Lerner betont, dass von den Lieferengpässen nicht alle Netzwerkunternehmen gleichermaßen betroffen seien. Je nach Angebotsportfoilio, Strategien und den jeweiligen Supply Chains unterschieden sich die Umstände erheblich. Auch hätten Anbieter wie Cisco und HPE/Aruba insofern Auswege aus der Krise gefunden, als sie erfolgreich mit wiederaufbereiteter, zertifizierter und mit Support unterstützter Refurbished Hardware handelten.

F5: Software hui, Hardware pfui
Trotz der andauernden Lieferketten-Probleme ist bei der F5 Inc. die Stimmung eher gelassen. Das Unternehmen, das seine Geschäftsschwerpunkte auf so verschiedenen Feldern wie Anwendungsverfügbarkeit, -sicherheit und -Performance, Application Delivery Networking (ADN), Netzwerksicherheit und Multi-Cloud-Management setzt, konnte sein drittes Quartal mit um vier Prozent gewachsenen Einnahmen von 674 Millionen Dollar abschließen.

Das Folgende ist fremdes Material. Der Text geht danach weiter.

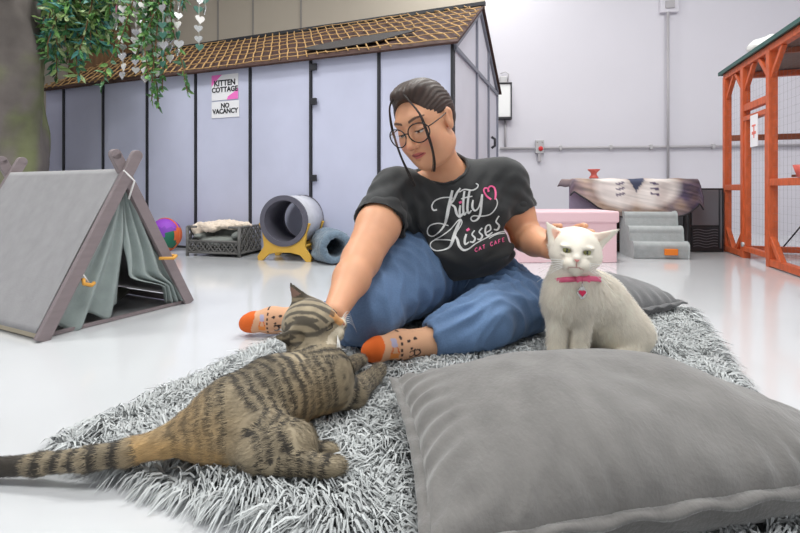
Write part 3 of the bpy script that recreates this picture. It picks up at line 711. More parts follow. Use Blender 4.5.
# ================================================================ trees, leaves, garlands
m_bark = mat('grey_bark', hexc(112,104,100), rough=.9, bump=.9, bscale=14, attr='Col', var=.12, vscale=10)
m_barkb = mat('brown_bark', hexc(108,80,54), rough=.9, var=.25, vscale=8, bump=.8, bscale=16, stretch=(3,3,.5))
t_tree = thing('tree', (-3.27,3.6,0), 'huge grey faux tree trunk with green moss at the left edge', 'tree')
nz_, na = 60, 72; vs = []; cs = []
gb, gm, gd = np.array(hexc(120,112,108)), np.array(hexc(106,114,70)), np.array(hexc(92,84,80))
for j in range(nz_+1):
    z = CH*j/nz_
    for i in range(na):
        a = 2*math.pi*i/na; r = .432+.06*max(0, 1-z/.5)**2+.04*max(0, z-2.6)
        p = np.array([math.cos(a)*1.3, math.sin(a)*1.3, z*.9]); r += .055*float(fbm(p[None], 1.6, 4)[0])+.012*math.sin(a*9+z*1.2)
        w = np.array([-3.27+r*math.cos(a), 3.6+r*math.sin(a), z]); vs.append(w)
        n1 = float(fbm(w[None], 3, 4, 5)[0]); c = gb*(1+.3*n1)
        mk_ = float(sm(n1+.9*(1-abs(z-1.0)/.8)-.25-max(0, w[0]+2.78)*5, 0, .5)); mk_ = min(max(mk_, 0), 1); mk_ *= .75; c = c*(1-mk_)+gm*(1+.6*n1)*mk_
        dk_ = float(sm(fbm(w[None], 1.7, 3, 9)[0], .1, .6)); cs.append(np.clip(c*(1-dk_*.5)+gd*dk_*.5, 0, 1))
fs = [(j*na+i, j*na+(i+1) % na, (j+1)*na+(i+1) % na, (j+1)*na+i) for j in range(nz_) for i in range(na)]
mk('trunk', vs, fs, m_bark, t_tree, col=cs)
b = MB(); br = [(-3.2,3.5,2.05),(-2.7,3.25,2.1),(-2.2,3.05,2.06),(-1.7,2.98,2.05),(-1.15,2.98,2.0)]
b.tube(br, [.12,.085,.06,.045,.02], 10); b.build('branch', m_barkb, t_tree, smooth=True)
b = MB(); br2 = [(-3.0,3.8,2.1),(-2.75,3.9,2.15),(-2.5,3.95,2.1),(-2.2,3.9,2.0)]
b.tube(br2, [.10,.07,.05,.02], 10); b.build('branch', m_barkb, t_tree, smooth=True)
m_leaf = mat('green_leaves', (.2,.3,.1), rough=.5, attr='Col')
LC = [np.array(hexc(*c)) for c in ((58,110,64),(96,140,70),(60,120,112),(130,156,92),(44,90,60),(150,170,120))]
def leaf(mb, cs, p, d, L, w, col):
    d = Vector(d).normalized(); s = d.cross(Vector((random.uniform(-1,1), random.uniform(-1,1), random.uniform(-1,1)))).normalized(); n = d.cross(s)
    p = Vector(p); mb.add([p, p+d*L*.3+s*w*.42, p+d*L*.65+s*w*.36+n*L*.06, p+d*L, p+d*L*.65-s*w*.36+n*L*.06, p+d*L*.3-s*w*.42, p+d*L*.45-n*w*.15], [(0,1,6,5),(1,2,4,6),(5,6,4,4)[:3],(2,3,4)])
    c = np.clip(col*random.uniform(.7,1.3), 0, 1); cs += [c]*7
def spray(name, tops, parent, nleaf, Lr, droop, mstem, lc=LC, wid=.016):
    mb = MB(); cs = []; st = MB()
    for (p0, ln, dr) in tops:
        pts = []; p = Vector(p0); d = Vector(dr)
        for k in range(8):
            pts.append(tuple(p)); p = p+d.normalized()*ln/8; d = d+Vector((random.uniform(-.25,.25), random.uniform(-.25,.25), -droop))
        st.tube(pts, [.004]*len(pts), 5)
        for k in range(nleaf):
            q = random.uniform(.05, 1)*6.99; i = int(q); pp_ = Vector(pts[i]).lerp(Vector(pts[i+1]), q-i)
            leaf(mb, cs, pp_, (random.uniform(-1,1), random.uniform(-1,1), random.uniform(-1.4,.3)), random.uniform(*Lr), wid*random.uniform(.8,1.3), random.choice(lc))
    st.build('twig', mstem, parent, smooth=True); o = mb.build(name, m_leaf, parent, col=cs); o['kind'] = 'stuff'; return o
random.seed(5); tops = []
for k in range(70):
    px = random.uniform(47, 116); d = random.uniform(3.3, 3.95); ybot = 80-(px-47)*.35 if px < 66 else (60-abs(px-86)*.8 if px < 100 else 24); ybot = max(ybot, 22)*random.uniform(.45,1)
    p = P(px, -15, d); ln = (ybot+15)/F*d; tops.append((tuple(p), ln*1.2, (random.uniform(-.3,.3), 0, -1)))
spray('foliage', tops, t_tree, 42, (.06,.12), .25, m_barkb, wid=.03)
tops = []
for k in range(10):
    px = random.uniform(110, 200); d = random.uniform(2.9, 3.1); tops.append((tuple(P(px, -22, d)), random.uniform(.15,.22), (random.uniform(-.3,.3), 0, -1)))
spray('foliage', tops, t_tree, 26, (.05,.08), .25, m_barkb, wid=.017)
# brown trunk behind the shed
b = MB(); vs = []; na, nz_ = 40, 40
for j in range(nz_+1):
    z = CH*j/nz_
    for i in range(na):
        a = 2*math.pi*i/na; r = .31+.05*float(fbm(np.array([[math.cos(a)*2, math.sin(a)*2, z*.7]]), 1.4, 3, 3)[0])+.02*math.sin(7*a+z); vs.append((-3.70+r*math.cos(a), 5.75+r*math.sin(a), z))
fs = [(j*na+i, j*na+(i+1) % na, (j+1)*na+(i+1) % na, (j+1)*na+i) for j in range(nz_) for i in range(na)]
o = mk('tree', vs, fs, m_barkb, origin=(-3.70,5.75,0)); tag(o, 'brown tree trunk rising behind the left end of the shed roof', 'tree')
# garlands of silver and white hearts
m_silver = mat('silver_foil', hexc(205,205,205), rough=.25, metal=.8); m_wh = mat('white_heart', hexc(232,228,224), rough=.5); m_teal = mat('teal_heart', hexc(64,110,96), rough=.5); m_pk = mat('pink_heart', hexc(214,130,160), rough=.4)
m_str = mat('clear_string', hexc(200,200,190), rough=.5)
def heart(mb, c, s, rz):
    pts = [(16*math.sin(q)**3/17*s, (13*math.cos(q)-5*math.cos(2*q)-2*math.cos(3*q)-math.cos(4*q))/17*s) for q in np.linspace(0, 2*math.pi, 17)[:-1]]
    mb.prism(pts, -.003, .003, Matrix.Translation(c) @ Matrix.Rotation(rz, 4, 'Z')); return mb
gar = [(116,26,3.1,'ssp'),(123,75,3.0,'sws'),(136,70,3.08,'wsw'),(144,79,2.95,'sww'),(157,72,3.02,'wsws'),(163,64,2.9,'ttst'),(170,58,3.05,'wsss'),(178,52,2.95,'sstw'),(199,47,2.98,'tssw'),(205,10,3.1,'st')]
glab = ['short garland of silver and pink hearts left of the long ones','garland of silver and white hearts hanging lowest at the left before the roof','garland of white hearts beside the leafy vine, second long one from left','garland of mixed white hearts reaching the roof edge above the leafy vine','garland of white and silver hearts in the middle of the hanging bunch','dark teal heart garland between white ones near the middle of the bunch','garland of silver and white hearts just right of the teal one','garland of silver hearts hanging at the right side of the bunch','lone garland of teal and silver hearts hanging apart at the far right','tiny end of a heart garland at the top right of the bunch']
random.seed(9); mm_ = {'s': m_silver, 'w': m_wh, 't': m_teal, 'p': m_pk}
for (px, yb, d, kinds), lb in zip(gar, glab):
    top = P(px, -38, d); top[2] = min(top[2], 1.98); bot = P(px, yb, d)
    g = thing('heart_garland', tuple(top), lb, 'garland', 'heart garlands hanging over the shed')
    MB().tube([tuple(top), tuple(bot)], .0018, 5).build('string', m_str, g)
    z = bot[2]; k = 0
    while z < top[2]-.03:
        kd = kinds[k % len(kinds)]; s_ = random.uniform(.026, .034); heart(MB(), (bot[0]+random.uniform(-.006,.006), bot[1], z), s_, random.uniform(-1,1)).build('heart_charm', mm_[kd], g); z += random.uniform(.05,.068); k += 1
t = thing('leafy_vine', tuple(P(160,-30,2.97)), 'green leafy vine hanging down over the shed among the heart garlands', 'vine')
random.seed(21); tops = []
for px, yb in ((135,92),(141,84),(150,108),(152,100),(166,90),(158,84),(171,96),(148,60),(163,50)):
    p = P(px, -20, 2.97); tops.append((tuple(p), (yb+20)/F*2.97*1.15, (random.uniform(-.05,.05), 0, -1)))
spray('vine_leaves', tops, t, 60, (.04,.07), .12, m_barkb, [np.array(hexc(*c)) for c in ((84,132,62),(110,150,76),(64,112,58),(90,130,100))], wid=.024)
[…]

Während die Softwareerlöse um 38 Prozent zulegten, musste F5 aufgrund fehlender Halbleiter und Komponenten bei seinen Systemumsätzen Abstriche machen: Sie brachen um 18 Prozent ein. Dennoch fiel der Quartalsertrag positiv aus: F5 erwirtschaftete 83 Millionen Dollar, nur sieben Millionen weniger als im vergleichbaren Vorjahreszeitraum. "Die Herausforderungen in der Lieferkette schränken unsere Fähigkeit, Systeme auszuliefern, weiterhin stark ein", sagte Francois Locoh-Donou, Präsident und CEO von F5. Dennoch seien die "Nachfragesignale" weiter stark, man liege über den ursprünglichen Plänen für das Geschäftsjahr 2022", so der CEO im Analystengespräch.

Cisco hat Geschäftserwartungen gesenkt
Marktführer Cisco wird seine Ergebnisse erst später in diesem Monat vorlegen, hatte aber seine Prognose für das am 31. Juli beendete Fiskaljahr 2022 schon im Mai reduziert. Der Umsatz werde im abschließenden vierten Quartal um ein bis fünf Prozent sinken und im gesamten Jahr nur noch um zwei bis drei Prozent wachsen. Zuvor hatte CEO Chuck Robbins ein Jahresplus von 5,5 bis 6,5 Prozent in Aussicht gestellt. Der Erfolg hänge eher von der Verfügbarkeit von Computerchips und Komponenten ab als von der Kundennachfrage, die weiter intakt sei.

Cisco erklärte, dass es bis zum Jahresende Engpässe bei etwa 250 kritischen Komponenten geben werde, die aus insgesamt 41.000 Einzelteilen bestünden. "Wir arbeiten jeden Tag an diesen Engpässen. Jeden Tag werden einige davon behoben und jeden Tag kommen ein paar andere auf die Liste", hatte Cisco erklärt. Für sein drittes Quartal (Ende: 30. April 2022) hatte Cisco einen stagnierenden Umsatz von 12,8 Milliarden Dollar und einen - dank reduzierter Betriebskosten um sechs Prozent gestiegenen - Ertrag von drei Milliarden Dollar ausgewiesen.